Ahead of the upcoming GST Council meeting on Tuesday, an industry group has expressed its concerns regarding the negative perception created by the current GST classification of certain products. In separate letters addressed to the Ministry of Finance, the Ministry of Food Processing Industries, and the GST Council Secretariat, the industry group has highlighted the need for reevaluation and revision of the GST classification for these products.

Regardless of their nutritional content or sugar levels, all carbonated drinks are currently categorized as sin goods, along with alcohol and tobacco. As a result, they attract a peak GST rate of 28%, along with an additional compensation cess of 12%.

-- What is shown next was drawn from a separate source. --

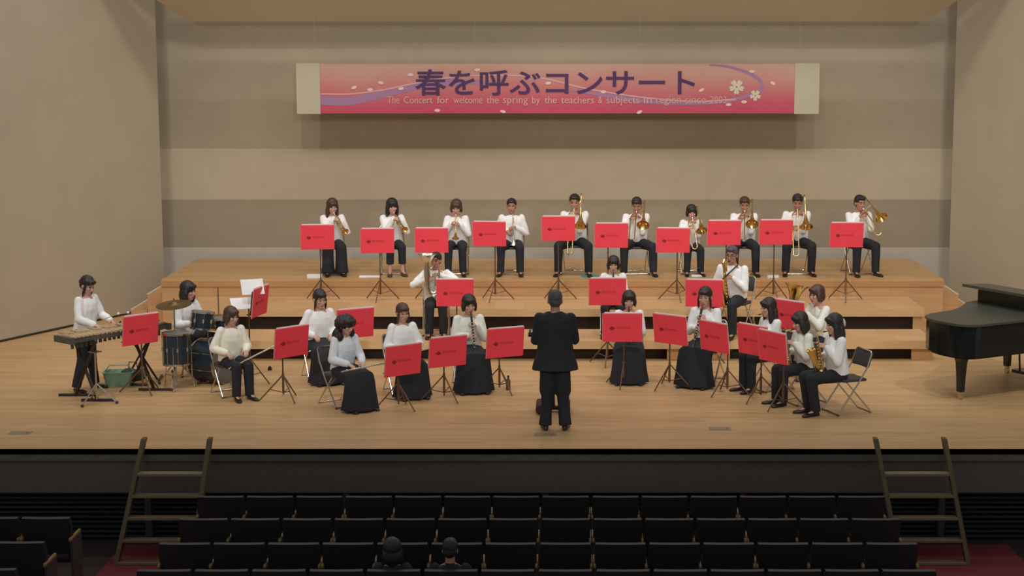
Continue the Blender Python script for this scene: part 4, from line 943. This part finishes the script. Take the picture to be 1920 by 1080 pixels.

“Irrespective of the ingredients used and nutrition content, a negative perception has been created by GST classification of these products (as demerit or sin goods) that non-alcoholic beverages are harmful for health,” the letters said.

“The food processing ministry has supported our demand of rationalisation of GST rates on non-alcoholic beverages for faster growth of the sector. IBA has also made representations to many states on the same lines,” said JP Meena, secretary general of IBA.

The association has suggested a decrease in the tax rate for carbonated fruit drinks or carbonated beverages with fruit juices from the existing 28% GST along with a 12% compensation cess to a new rate of 18% GST.

“Facts don’t suggest that a higher sin tax works to change behaviour. A higher tax on carbonated fruit drinks is not a solution to the problem of obesity, given the small proportion of calories they contribute in the average diet. Singling out these products for higher taxation is, therefore, devoid of merits,” IBA has stated in the letters.

The association claimed that products considered less healthy, such as sweets and chocolates, are subject to significantly lower GST rates.